Here, in 1814, he baptised his first parishioners – one of whom was Zara Hendriks-//Xeigas, whom he later took as a servant when he travelled into Great Namaqualand north of the Gariep in what is now Namibia.

In that same year, somewhere on the plains of Great Namaqualand and in front of a large group of Nama people trekking with them, Hinrich performed the church’s marriage service rituals and declared: “I herewith marry myself to Zara.”

By then they had already had two girls, Anna and Hanna, and would later have another girl, Friederika, and a boy who died young.

It was only several years later that the German missionary sent a letter from their then home in Bethany, now southern Namibia, to his superiors in the London Missionary Society, explaining in a carefully scripted missive the circumstances in which he had come to marry Zara.

The couple’s Nama translation of the four Gospels was finally published in Cape Town in 1831, after several major setbacks.

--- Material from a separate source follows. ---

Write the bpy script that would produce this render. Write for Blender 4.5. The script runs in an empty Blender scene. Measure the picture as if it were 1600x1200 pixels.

When they first took their effort to Cape Town by ox-wagon to have the work printed, they found on their arrival that termites had got into the box and eaten the paper of their pioneering work.

Then, when they returned with a new manuscript, the printing had to be delayed for several months while the Bible Society printers had new lead symbols cast in Europe, to represent the “click” sounds of the Nama language.

Finally, in April 1831, the Schmelens were able to set off for home – by then they were living in Komaggas– with their precious translation.

But three days out of Cape Town, Zara, who suffered from consumption (tuberculosis), died at the establishment of farmer Lodewyk Botma at the foot of the Heuningberg, and was buried in a ceremony presided over by another missionary, Gustaf Zahn from the Steinthal mission in Tulbagh.

Her daughter Hanna recorded her mother’s last days: “Towards the end of our sojourn in the town (Cape Town), our dear mother, who had been suffering from a dangerous cough since a long time, became sicker; and when the printer had sent the last sheet and Father and Mother had corrected it, Mother said: ‘Now I am finished my work on earth, now I can die’ (and this she said prophetically).”